With this in mind I went to a small winery here in Napier (Western Cape, South Africa) where they were just starting bottling their first white muscadel and I had to taste that. Skipskop produces limited editions of amongst others Viognier, Sangiovese and Petit Verdot wines from ‘terroirs’ in Napier and near Ladysmith in the Klein Karoo. Virtually all the wines are exported; only small quantities are locally for sale.

So I held a glass under the tap and poured a few zippies, went outside for the fresh air and did what the French winemaker told me ages ago. To make a along story short; after a few hours I could still feel the wine ‘playing’ with my tastebuds. Now you may guess who is in the possession of the first bottle of white muscadel of Origin Napier.

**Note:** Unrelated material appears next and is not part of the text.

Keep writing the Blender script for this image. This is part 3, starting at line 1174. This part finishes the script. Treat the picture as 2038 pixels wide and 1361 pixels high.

Now I also have a Fraai Uitzicht Syrah

No I’m not going to taste it; just let it mature for a few years. Well that’s what I do with quality wines. Recently I wrote a review about Le Neuf Papesch of this South African wine cellar and I had critics from …. the wine critics who make a living out of drinking/tasting wine and write about it. There are quite a few of them I found out. I received 13 emails (what a number!); two of them asking if I could please withdraw my review from the internet. Others found it of bad taste to inform readers about a simple method of distinguishing qualities; as it’s a secret amongst that particular profession. One (from South Africa) found the review ‘intriguing’ and from the UK I got the remark I was “too honest” …. The French ‘Vigneron’ (wine-maker’) with over 300,000 followers (re-)tweeted the link several times and French tweeting about South African wines ….. that’s quite something; I feel obliged.

In the meantime I acquired a second bottle for my collection from Fraai Uitzicht. This time a Syrah. Now I also want to have their Merlot, Viognier and Grenache…

The wines are not cheap and one cannot expect that real quality is cheap. These are wines for special occasions including a dinner or lunch at the restaurant of Fraai Uitzicht that has so many awards that the owners lost count. The wines (if in stock) are also online available. For Europeans: The wines are distributed from Germany.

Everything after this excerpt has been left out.